- Associated Press - Monday, February 27, 2017

MILWAUKEE (AP) - A candidate for Wisconsin’s top education job said Monday he’s unsure he did anything wrong when he sent a campaign-related email last year using his public school district account.

Wisconsin law forbids the use of government resources for political campaigns, but state superintendent candidate Lowell Holtz said it never occurred to him that he was violating any rules when he sent an email soliciting campaign advice and touting his support among Republicans.

“It never crossed my mind that I was going to be violating anything, and I’m still not sure if I violated anything,” Holtz said of the email, which was provided to The Associated Press Friday by the liberal group One Wisconsin Now. The group obtained it through an open records request.

“But if I did, I really am the kind of person that is willing to name it, own it, and fix it. And I obviously fixed it because I’m not working at the school district because I wanted to keep that separation so I could run 100 percent of the time and not worry about that.”

It’s not immediately clear if the matter is currently being investigated.

Holtz retired last year as superintendent of the Whitnall School District.

He made the comments about the mail after the first head-to-head forum with incumbent state Superintendent Tony Evers since both advanced from last week’s primary election.

Evers said Holtz should be investigated and held accountable if he broke the law, noting that he, too, came under scrutiny in 2009 for sending a campaign email during work hours. Evers said he “learned a lesson” with the $250 fine he paid.

The winner of the April 4 contest for superintendent will oversee the state Department of Public Instruction, which runs K-12 education policy, curriculum and programs, and administers state and federal aid for all 424 public school districts. The department also works with private schools in the choice program and runs teacher licensing and regulation.

While the race is officially nonpartisan, Evers has the backing of Democrats, teachers unions, and public schools advocates. Holtz has the support of two dozen current and former Republican lawmakers and a host of conservative groups.

During the forum Monday the candidates offered contrasting philosophies that highlight what’s at stake in the election.
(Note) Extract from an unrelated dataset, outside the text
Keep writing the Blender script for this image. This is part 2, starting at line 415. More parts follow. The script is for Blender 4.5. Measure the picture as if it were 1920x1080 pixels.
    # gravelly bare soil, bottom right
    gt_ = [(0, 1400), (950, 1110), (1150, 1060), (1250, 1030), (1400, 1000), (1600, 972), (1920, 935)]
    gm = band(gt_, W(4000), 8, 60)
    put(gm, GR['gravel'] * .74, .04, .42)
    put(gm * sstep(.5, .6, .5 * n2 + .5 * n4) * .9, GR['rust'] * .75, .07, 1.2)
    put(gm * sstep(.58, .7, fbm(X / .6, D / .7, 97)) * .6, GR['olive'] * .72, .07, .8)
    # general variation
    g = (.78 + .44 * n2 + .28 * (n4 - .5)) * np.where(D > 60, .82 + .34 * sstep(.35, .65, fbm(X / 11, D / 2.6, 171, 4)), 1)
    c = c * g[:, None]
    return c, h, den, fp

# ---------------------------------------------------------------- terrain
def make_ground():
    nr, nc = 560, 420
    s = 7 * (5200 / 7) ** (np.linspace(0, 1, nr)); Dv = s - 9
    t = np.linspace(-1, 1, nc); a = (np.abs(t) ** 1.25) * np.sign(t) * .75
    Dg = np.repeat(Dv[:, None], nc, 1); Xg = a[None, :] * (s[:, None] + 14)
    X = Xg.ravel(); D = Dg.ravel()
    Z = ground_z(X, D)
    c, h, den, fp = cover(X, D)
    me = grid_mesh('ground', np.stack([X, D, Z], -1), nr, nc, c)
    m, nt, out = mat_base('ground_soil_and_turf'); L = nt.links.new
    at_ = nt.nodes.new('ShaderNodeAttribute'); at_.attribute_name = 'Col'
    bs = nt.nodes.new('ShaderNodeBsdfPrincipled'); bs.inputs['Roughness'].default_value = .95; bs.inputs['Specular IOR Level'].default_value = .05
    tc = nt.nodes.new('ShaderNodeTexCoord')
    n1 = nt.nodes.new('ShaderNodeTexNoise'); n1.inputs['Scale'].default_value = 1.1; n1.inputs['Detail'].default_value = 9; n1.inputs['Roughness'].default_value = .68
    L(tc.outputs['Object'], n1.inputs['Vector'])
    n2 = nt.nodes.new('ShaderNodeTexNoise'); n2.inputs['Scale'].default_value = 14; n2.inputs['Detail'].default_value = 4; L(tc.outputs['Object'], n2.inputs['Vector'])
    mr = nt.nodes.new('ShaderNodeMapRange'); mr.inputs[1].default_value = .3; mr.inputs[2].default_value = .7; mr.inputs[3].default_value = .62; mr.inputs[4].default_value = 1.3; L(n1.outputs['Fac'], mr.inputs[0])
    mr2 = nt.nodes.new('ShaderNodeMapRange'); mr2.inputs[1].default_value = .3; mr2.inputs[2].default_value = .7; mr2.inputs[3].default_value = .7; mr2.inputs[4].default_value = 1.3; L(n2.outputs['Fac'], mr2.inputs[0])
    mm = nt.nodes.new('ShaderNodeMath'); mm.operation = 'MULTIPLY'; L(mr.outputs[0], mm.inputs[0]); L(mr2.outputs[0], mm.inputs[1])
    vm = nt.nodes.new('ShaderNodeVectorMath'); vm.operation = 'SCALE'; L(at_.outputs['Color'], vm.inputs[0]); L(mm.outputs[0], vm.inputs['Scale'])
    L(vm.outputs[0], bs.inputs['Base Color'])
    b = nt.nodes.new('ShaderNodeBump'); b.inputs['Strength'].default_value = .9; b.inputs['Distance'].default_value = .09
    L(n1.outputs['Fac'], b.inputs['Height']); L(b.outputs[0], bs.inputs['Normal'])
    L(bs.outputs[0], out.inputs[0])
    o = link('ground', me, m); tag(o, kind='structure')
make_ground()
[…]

Holtz said he welcomes additional funding for private school vouchers, arguing it would improve competition and choice in the education system. But Evers said he worries more funding for vouchers would come at the expense of public schools.

The candidates also disagreed on a budget proposal from Republican Gov. Scott Walker that would tie $500 million in per-pupil funding for schools to a state law that calls on teachers to pay 12 percent toward the cost of their health insurance. That law, Act 10, took away nearly all collective bargaining rights of state workers.

Evers called the budget proposal “a threat” he hopes disappears, but Holtz agrees with the idea, saying “we can’t have totally independent districts that don’t follow the law.”

The race for state superintendent has been a feisty one so far. In addition to the dispute over email, Holtz was accused of trying to bribe another candidate to drop out of the race before the primary election - a charge Holtz has denied.